The lawsuit claims that there is no valid exemption under FOIA for the IRS’s refusal to release the documents – that agency officials have no authority to designate documents for “Internal Use” only and that the documents fall far outside the scope of statutorily protected “critical infrastructure information” related to homeland security. The plaintiffs also are asking for a court finding that would be a first step toward subjecting responsible agency officials to possible disciplinary action for arbitrarily and capriciously withholding these documents from the public.

To read the lawsuit, click here. For more information about TRAC, click here. For more information about Public Citizen, click here.

12:15 AM  
Blogger Bleap said...

Stop American wars by simple living

by Don Schrader May 6, 2003

Many U.S. actors, entertainers and other obscenely rich Americans say and sign "Not in my name" against the U.S. war in Iraq, but they pay far more for war than many minimum wage workers who proudly send their sons and daughters to battle. How much good is it to proclaim "Not in my name" unless that means "Not with my money."

In 1982, Secretary of State Alexander Haig said of anti-war protesters, "Let them demonstrate all they want as long as they pay their taxes."

If a father gives his son a switchblade how can the father be shocked if his son eventually stabs someone? Many U.S. peace activists for decades have paid thousands of dollars to the U.S. war machine. So how can they be shocked when the U.S. empire uses weapons purchased by the peace activists to murder worldwide? We get what we pay for.

No job, no salary, no relationship, no degree, no car, no house, no art, no furniture and no gadget are worth paying federal income tax to rob, terrorize, blind, cripple, paralyze, make homeless and murder our sisters and brothers in Iraq and worldwide.

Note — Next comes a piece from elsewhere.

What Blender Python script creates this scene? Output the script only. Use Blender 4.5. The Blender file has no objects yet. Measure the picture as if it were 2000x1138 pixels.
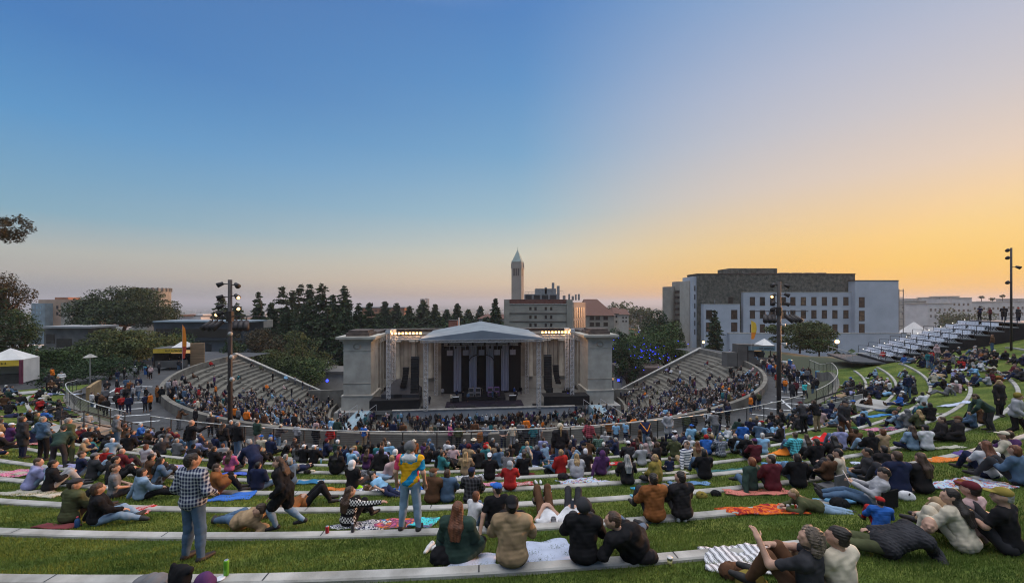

The main purpose of the U.S. war machine is to make sure most Americans, especially the greediest, keep on stealing and hogging the wealth of the world.

The best way to boycott the U.S. war machine, with no fines and no threats from the IRS, is to live simply — below the taxable level.

The taxable level this year for me, a single, sighted, under 65-year-old person is $7,800. I lived well last year on $3,760.

I have owned no car since I returned to Albuquerque in 1988. The last time I rode in any car was more than two years ago. I hate cars because I hate wars for oil, poisoned air, the horrors of global warming and highways smothering fertile soil. I love to walk!

I would not trade my 12'x 15' apartment for the most luxurious mansion in the world.

I am glad to have no refrigerator, no business suit, no credit cards, no phone, no microwave and no air conditioner. I am glad I consume no booze, no cigarettes, no dairy, no junk food, no meat, no cooked food, no illegal drugs and no prescription drugs.

I yearn for a passionate, lifelong romance with a man but I will not surrender, I will not compromise my war tax refusal and my living simply for any man on Earth.

I refused to be a soldier in 1969 during the Vietnam War. For me as a conscientious objector to pay federal income tax to train other Americans, largely the poor and people of color, to become professionally hired killers to murder on command with no conscience would be more evil than becoming a soldier myself.

My life is an all-out public boycott of the U.S. empire every day as long as I live.

Gandhi said, "Be the change you want to see in the world ... My life is my message."

12:30 AM  
Blogger TruePatriot said...

The IRS is guilty. The Federal Reserve is guiltier. The International Bankers are even guiltier, yet...

Finally, the BASTARD POLITITIANS, who the public has entrusted to serve the best interest of WE THE PEOPLE, are THE GUILTIEST for selling us out... selling this country out to den of vipers!!!